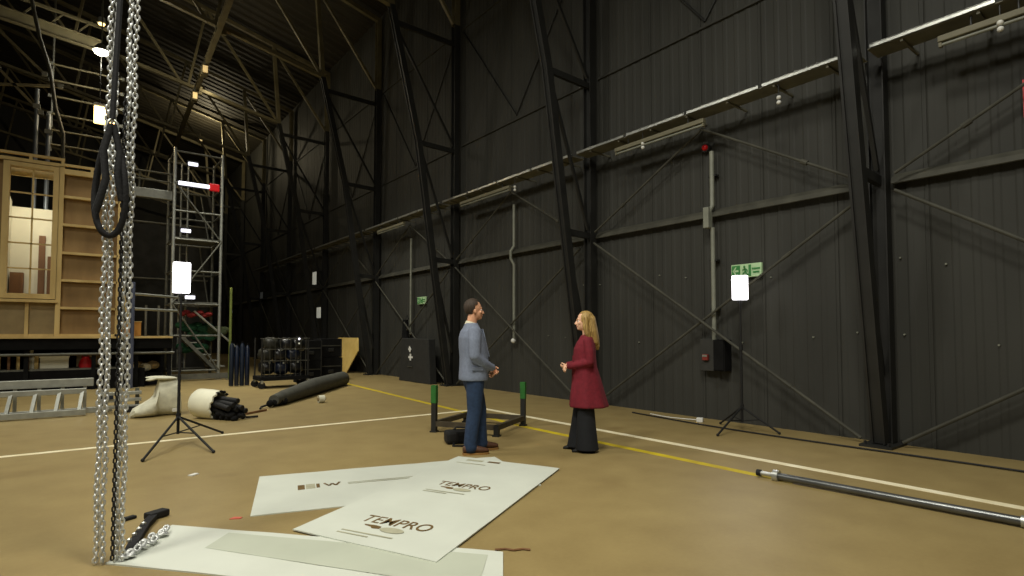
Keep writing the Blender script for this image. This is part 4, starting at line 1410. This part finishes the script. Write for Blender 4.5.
def remesh(mb, name, m_, parent, voxel=.006, smooth_it=3, fac=.5):
    me = bpy.data.meshes.new('tmp')
    bmesh.ops.recalc_face_normals(mb.bm, faces=mb.bm.faces[:])
    mb.bm.to_mesh(me)
    mb.bm.free()
    o = bpy.data.objects.new('tmp', me)
    COL.objects.link(o)
    r = o.modifiers.new('r', 'REMESH')
    r.mode = 'VOXEL'
    r.voxel_size = voxel
    s = o.modifiers.new('s', 'SMOOTH')
    s.factor = fac
    s.iterations = smooth_it
    bpy.context.view_layer.update()
    res = bpy.data.meshes.new_from_object(o.evaluated_get(bpy.context.evaluated_depsgraph_get()))
    bpy.data.objects.remove(o)
    res.name = name
    res.materials.clear()
    res.materials.append(m_)
    for p in res.polygons:
        p.use_smooth = True
    q = bpy.data.objects.new(name, res)
    COL.objects.link(q)
    q.parent = parent
    return q


def limb(mb, pts):
    """pts: (x, y, z, r): balls joined by tapered cones"""
    for p in pts:
        mb.ball(p[:3], p[3], 3)
    for a, b in zip(pts, pts[1:]):
        mb.tube(a[:3], b[:3], a[3], 20, b[3])


def loft(mb, rings, n=32, sq=1.0):
    """rings: (z, cx, cy, rx, ry)"""
    rr = []
    for z, cx, cy, rx, ry in rings:
        ring = []
        for k in range(n):
            u = 2 * PI * k / n
            ring.append((cx + rx * math.copysign(abs(math.cos(u)) ** sq, math.cos(u)), cy + ry * math.copysign(abs(math.sin(u)) ** sq, math.sin(u)), z))
        rr.append(ring)
    mb.rings(rr)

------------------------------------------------

■ **Goal**: Leave out the pictures and copy the rest of the material above exactly.

■ **Output of the exercise**:
Keep writing the Blender script for this image. This is part 4, starting at line 1410. This part finishes the script. Write for Blender 4.5.
def remesh(mb, name, m_, parent, voxel=.006, smooth_it=3, fac=.5):
    me = bpy.data.meshes.new('tmp')
    bmesh.ops.recalc_face_normals(mb.bm, faces=mb.bm.faces[:])
    mb.bm.to_mesh(me)
    mb.bm.free()
    o = bpy.data.objects.new('tmp', me)
    COL.objects.link(o)
    r = o.modifiers.new('r', 'REMESH')
    r.mode = 'VOXEL'
    r.voxel_size = voxel
    s = o.modifiers.new('s', 'SMOOTH')
    s.factor = fac
    s.iterations = smooth_it
    bpy.context.view_layer.update()
    res = bpy.data.meshes.new_from_object(o.evaluated_get(bpy.context.evaluated_depsgraph_get()))
    bpy.data.objects.remove(o)
    res.name = name
    res.materials.clear()
    res.materials.append(m_)
    for p in res.polygons:
        p.use_smooth = True
    q = bpy.data.objects.new(name, res)
    COL.objects.link(q)
    q.parent = parent
    return q


def limb(mb, pts):
    """pts: (x, y, z, r): balls joined by tapered cones"""
    for p in pts:
        mb.ball(p[:3], p[3], 3)
    for a, b in zip(pts, pts[1:]):
        mb.tube(a[:3], b[:3], a[3], 20, b[3])


def loft(mb, rings, n=32, sq=1.0):
    """rings: (z, cx, cy, rx, ry)"""
    rr = []
    for z, cx, cy, rx, ry in rings:
        ring = []
        for k in range(n):
            u = 2 * PI * k / n
            ring.append((cx + rx * math.copysign(abs(math.cos(u)) ** sq, math.cos(u)), cy + ry * math.copysign(abs(math.sin(u)) ** sq, math.sin(u)), z))
        rr.append(ring)
    mb.rings(rr)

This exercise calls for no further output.